[Exercise requirements] From the first line of the listing below to the line with "stuff(mb.build('grass', M_GREEN))", print each line exactly, and nothing more. Leave out the pictures.

3D scene scripts
-------------------------

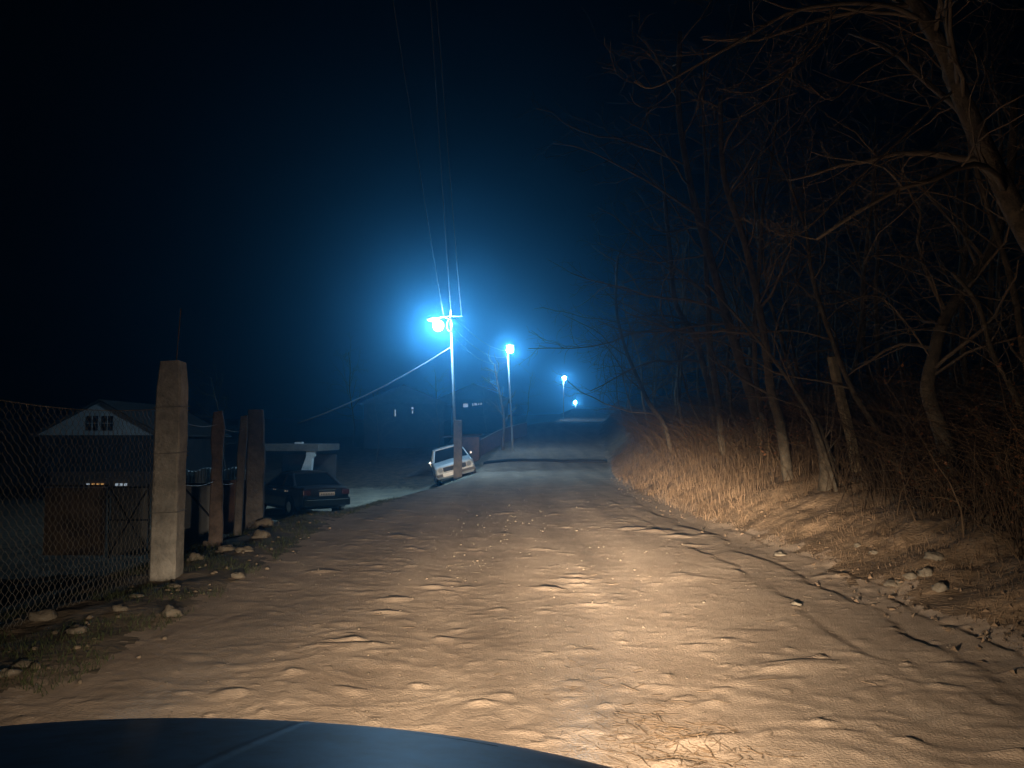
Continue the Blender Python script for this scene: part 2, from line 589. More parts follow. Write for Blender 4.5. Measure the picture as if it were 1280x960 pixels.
# leaf and straw litter lying on the bank
mb = MB()
for _ in range(1500):
    yy = 4.0 + 22 * rng.random() ** 1.5
    x = float(xr(yy)) + abs(rng.gauss(0, 1.2)) + rng.uniform(-0.3, 0.2)
    z = gz(x, yy) + 0.012
    a = rng.uniform(0, 2 * PI)
    l, w = rng.uniform(0.012, 0.034), rng.uniform(0.005, 0.014)
    c, s = math.cos(a), math.sin(a)
    t1, t2 = rng.uniform(-.02, .03), rng.uniform(-.01, .03)
    mb.poly([(x - c * l, yy - s * l, z), (x - s * w, yy + c * w, z + t1), (x + c * l, yy + s * l, z + t2), (x + s * w, yy - c * w, z + .004)])
stuff(mb.build('leaf_litter', mat('litter_leaf', (0.14, 0.095, 0.06), 0.9, 0.5, 5, spec=0.15)))

# short green grass along the left verge
mb = MB()
N = 15000
ys = 3.6 + 14 * np.random.RandomState(5).rand(N) ** 1.3
ds = np.random.RandomState(6).rand(N) * 1.5 + 0.05
xs = xl(ys) - ds
dens = perlin(xs * 1.3, ys * 1.3, 52)
zs = base_z(xs, ys) + detail_z(xs, ys)
for i in range(N):
    if dens[i] < -0.05:
        continue
    h = rng.uniform(0.02, 0.07) * (1.4 if ds[i] > 1.0 else 1)
    blade(mb, xs[i], ys[i], zs[i] - 0.005, h, 0.0025, h * rng.uniform(0.2, 1.0))
stuff(mb.build('grass', M_GREEN))

# ------------------------------------------------------------------ stones
def on_ground(px, py):
    lo = 2.0
    D = 2.5
    while D < 60:
        p = P(px, py, D)
        if p.z < gz(p.x, p.y):
            return p
        D += 0.03
    return P(px, py, 20)


def rock(px, py, wpx, label, flat=0.55, asp=0.8, group='loose stones along the left verge'):
    p = on_ground(px, py)
    r = wpx / 2 / FPX * p.y
    m = MB().ball((0, 0, 0), (r, r * asp, r * flat), 16, 10, 0.55)
    o = m.build('stone', M_STONE, smooth=True)
    o.location = (p.x, p.y, gz(p.x, p.y) + r * flat * 0.05)
    o.rotation_euler = (random.uniform(-.2, .2), random.uniform(-.2, .2), random.uniform(-.5, .5))
    tag(o, label, 'stone', group)


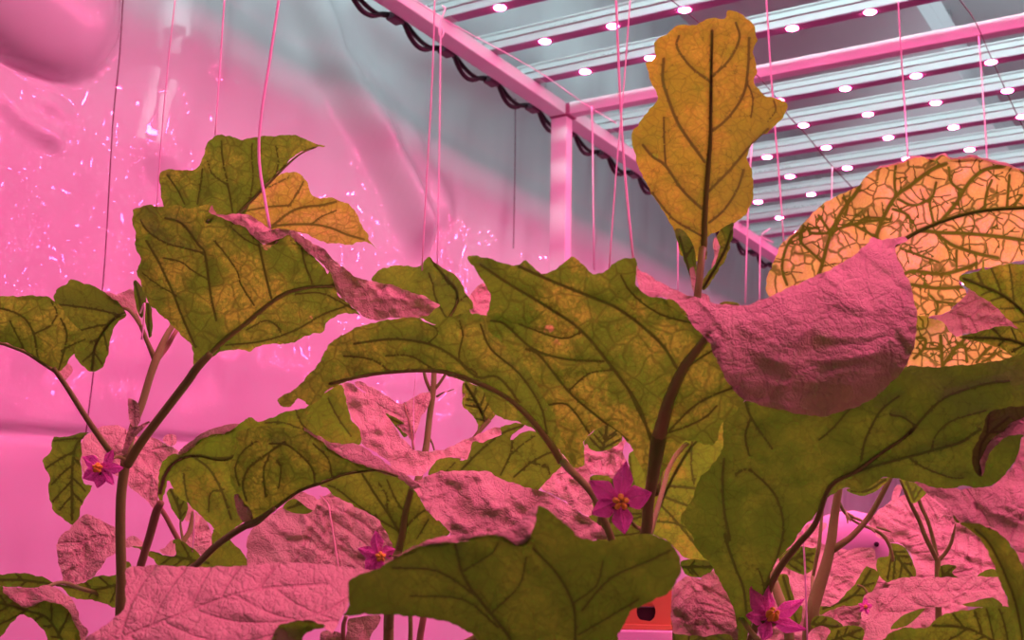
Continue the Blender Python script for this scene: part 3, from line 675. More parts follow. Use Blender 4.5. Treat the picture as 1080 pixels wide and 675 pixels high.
# left edge leaf
build_leaf(p1, [U(P('c1', [(0, 212), (120, 210), (245, 212), (290, 240), (330, 280), (370, 340), (420, 390), (460, 430), (470, 460), (430, 500), (390, 520), (350, 570), (315, 610), (290, 600), (200, 550), (140, 505), (80, 475), (0, 455), (-90, 445), (-190, 400), (-200, 280), (-120, 220)]),
    .98, c=(40, 350), g=(-.3, .6), q=(0, 0, -2))], OLIVE, mid=P('c1', [(330, 660), (300, 615), (220, 562), (140, 510), (60, 478), (0, 460), (-90, 450)]), midr=(2.6, 1.6),
    veins=[(1.3, P('c1', [(200, 545), (180, 420), (130, 330), (40, 285), (-60, 270)])), (1., P('c1', [(180, 410), (260, 370), (300, 300), (270, 240)])), (1.2, P('c1', [(310, 600), (350, 450), (345, 380), (320, 330)])), (.9, P('c1', [(130, 500), (90, 420), (50, 340)])), (.8, P('c1', [(320, 500), (400, 460), (450, 440)]))],
    pet=[(119, 480, 1.0, 3.4), (105, 461, .99, 3.2), (88, 436, .985, 3), (73, 412, .98, 2.8), (62, 396, .978, 2.6), (56, 388, .976, 2.5)])
build_leaf(p1, [U(P('c1', [(290, 190), (310, 165), (345, 150), (375, 125), (420, 135), (500, 160), (560, 200), (620, 240), (665, 310), (630, 345), (600, 390), (580, 440), (570, 520), (545, 580), (490, 612), (440, 590), (410, 550), (395, 520), (400, 450), (370, 400), (330, 330), (300, 260), (285, 220)]), 1.07, g=(.3, .7), q=(2, 2, 2)),
    T(P('c1', [(560, 198), (640, 213), (700, 262), (735, 320), (745, 352), (700, 300), (640, 262), (610, 240)]), 1.07, fold=P('c1', [(560, 200), (620, 240), (665, 300)]), slope=.7)],
    GREEN, mid=P('c1', [(660, 300), (600, 330), (545, 400), (500, 480), (485, 600)]), midr=(1.4, .5), nsec=4,
    pet=[(149, 345, 1.04, 2.0), (143, 335, 1.05, 2.2), (136, 327, 1.06, 2), (130, 325, 1.065, 1.6)])
build_leaf(p1, [T(P('c1', [(610, 210), (660, 185), (695, 175), (720, 220), (745, 300), (730, 315), (700, 270), (650, 230)]), 1.09)], GREEN, mid=P('c1', [(740, 300), (690, 220), (650, 200)]), nsec=3)
build_leaf(p1, [U(P('c1', [(705, 135), (715, 128), (745, 155), (770, 210), (765, 290), (745, 330), (720, 270), (705, 190)]), 1.045, g=(.2, .3))], GREEN, nsec=2, mid=P('c1', [(745, 320), (735, 230), (712, 140)]))
build_leaf(p1, [U(P('c1', [(770, 245), (795, 260), (805, 340), (800, 420), (785, 430), (765, 340), (758, 280)]), 1.04, g=(.2, .3))], GREEN, nsec=2, mid=P('c1', [(785, 425), (780, 250)]))
build_leaf(p1, [T(P('c1', [(315, 605), (355, 565), (380, 585), (382, 610), (350, 650), (335, 662), (320, 640)]), 1.03)], GREEN, nsec=2, mid=P('c1', [(335, 655), (360, 580)]))
build_leaf(p1, [T(P('c6', [(675, 105), (690, 100), (725, 125), (740, 180), (735, 230), (700, 250), (680, 210)]), .99, g=(0, -.3), v=1)], GREEN, nsec=2, mid=P('c6', [(705, 245), (700, 110)]))
build_leaf(p1, [T(P('c6', [(640, 400), (660, 320), (685, 250), (720, 250), (780, 222), (792, 228), (750, 265), (700, 320), (670, 390)]), .985, g=(0, -.3), v=1)], GREEN, nsec=2, mid=P('c6', [(655, 395), (700, 270), (780, 228)]))
# top leaf and amber leaf behind
build_leaf(p1, [U(P('c2', [(180, 220), (190, 190), (230, 180), (300, 188), (330, 175), (350, 140), (370, 80), (410, 45), (460, 52), (500, 62), (560, 55), (640, 48), (720, 48), (760, 60), (790, 80), (838, 90), (800, 98), (760, 105), (720, 125), (680, 165), (640, 205), (590, 255), (540, 320), (500, 380), (440, 390), (390, 380), (330, 345), (240, 335), (200, 330), (185, 270)]),
    1.16, g=(.2, .75), q=(-3, 0, 0))], OLIVE, mid=P('c2', [(480, 380), (510, 340), (560, 290), (620, 230), (680, 170), (740, 120), (800, 95)]), midr=(2.6, .6),
    veins=[(1.1, P('c2', [(470, 350), (450, 240), (430, 140), (425, 70)])), (1., P('c2', [(535, 320), (550, 220), (545, 120), (548, 80)])), (1., P('c2', [(330, 320), (345, 230), (350, 180)])), (1., P('c2', [(280, 320), (250, 260), (210, 205)])), (.9, P('c2', [(640, 205), (650, 150), (640, 90)])), (.8, P('c2', [(440, 240), (390, 200), (370, 150)]))])
build_leaf(p1, [U(P('c2', [(500, 370), (540, 310), (600, 240), (660, 200), (720, 195), (760, 220), (775, 270), (800, 295), (850, 292), (900, 310), (940, 325), (970, 380), (990, 420), (1010, 440), (1005, 462), (1045, 500), (1000, 470), (960, 470), (940, 485), (890, 475), (820, 470), (770, 440), (720, 430), (680, 440), (620, 440), (560, 420)]),
    1.2, g=(-.2, .7), q=(-2, 0, -3))], leaf_mat('leaf_amber_bright', (.42, .98, .05), (.62, 1., .12), (.12, .30, .02), net=.5), step=2.8,
    veins=[(1.4, P('c2', [(600, 425), (640, 395), (700, 350), (760, 330), (820, 325), (880, 310)])), (1.4, P('c2', [(600, 430), (650, 405), (780, 400), (860, 415), (920, 440), (990, 460)])), (1.2, P('c2', [(510, 350), (560, 340), (620, 330), (700, 325)])), (1., P('c2', [(590, 260), (640, 240), (690, 215)])), (1., P('c2', [(690, 330), (730, 270), (750, 230)])), (.9, P('c2', [(780, 400), (820, 370), (880, 345)]))])
stem('branch', [(195, 325, 1.13, 3), (215, 290, 1.16, 2.6), (235, 250, 1.175, 2.4), (251, 227, 1.165, 2.2)], p1)
stem('branch', [(225, 290, 1.15, 2.4), (255, 260, 1.18, 2.), (278, 243, 1.2, 2)], p1)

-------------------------

[Expected output]
Continue the Blender Python script for this scene: part 2, from line 589. More parts follow. Write for Blender 4.5. Measure the picture as if it were 1280x960 pixels.
# leaf and straw litter lying on the bank
mb = MB()
for _ in range(1500):
    yy = 4.0 + 22 * rng.random() ** 1.5
    x = float(xr(yy)) + abs(rng.gauss(0, 1.2)) + rng.uniform(-0.3, 0.2)
    z = gz(x, yy) + 0.012
    a = rng.uniform(0, 2 * PI)
    l, w = rng.uniform(0.012, 0.034), rng.uniform(0.005, 0.014)
    c, s = math.cos(a), math.sin(a)
    t1, t2 = rng.uniform(-.02, .03), rng.uniform(-.01, .03)
    mb.poly([(x - c * l, yy - s * l, z), (x - s * w, yy + c * w, z + t1), (x + c * l, yy + s * l, z + t2), (x + s * w, yy - c * w, z + .004)])
stuff(mb.build('leaf_litter', mat('litter_leaf', (0.14, 0.095, 0.06), 0.9, 0.5, 5, spec=0.15)))

# short green grass along the left verge
mb = MB()
N = 15000
ys = 3.6 + 14 * np.random.RandomState(5).rand(N) ** 1.3
ds = np.random.RandomState(6).rand(N) * 1.5 + 0.05
xs = xl(ys) - ds
dens = perlin(xs * 1.3, ys * 1.3, 52)
zs = base_z(xs, ys) + detail_z(xs, ys)
for i in range(N):
    if dens[i] < -0.05:
        continue
    h = rng.uniform(0.02, 0.07) * (1.4 if ds[i] > 1.0 else 1)
    blade(mb, xs[i], ys[i], zs[i] - 0.005, h, 0.0025, h * rng.uniform(0.2, 1.0))
stuff(mb.build('grass', M_GREEN))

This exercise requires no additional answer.